Title: Older New Zealand Women Doing the Work of Christmas: A Recipe for Identity Formation
Description:
‘Christmas, because it is rather a sentimental time you tend to look for the familiar and go back into what you remember in your childhood.
’ In the process of preparing family favourites or trying exciting new foods at Christmas, older New Zealand women construct self and family identities.
This paper presents the New Zealand findings from an interpretive, multi-site research project exploring older women's experiences of food occupations at Christmas in Auckland, New Zealand, and Kentucky, USA and Songkran (the tradition Thai New Year) in Chiang Mai, Thailand.
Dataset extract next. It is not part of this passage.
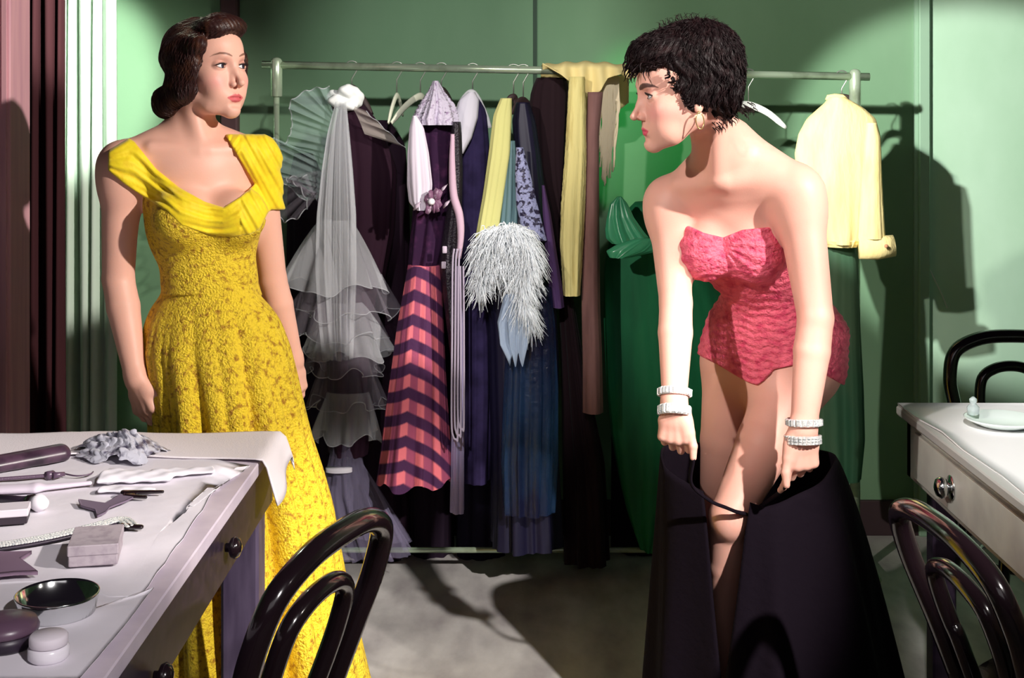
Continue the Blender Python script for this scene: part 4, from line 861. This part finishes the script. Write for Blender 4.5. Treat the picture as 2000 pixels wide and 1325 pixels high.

Narrative data were collected through focus group interviews with 16 New Zealand women, aged 65 years or over.
Talk about recipes and kitchen things used, and how the foods are prepared and served revealed layers of identity work.
While recipes from, and stories about, mothers’ and grandmothers’ homemade cooking are kept alive through doing the food work at Christmas, being a women in contemporary New Zealand allowed new identities to emerge.
Identity as a family unit is formed and reformed over time by blending cultural and family traditions and remaking new ones through Christmas foods and family rituals.
Significantly, the women's skilled preparation and customising of recipes for Christmas foods creates a rich opportunity for self-affirmation and public recognition.
For these older women, the gift of Christmas food was like giving something of themselves.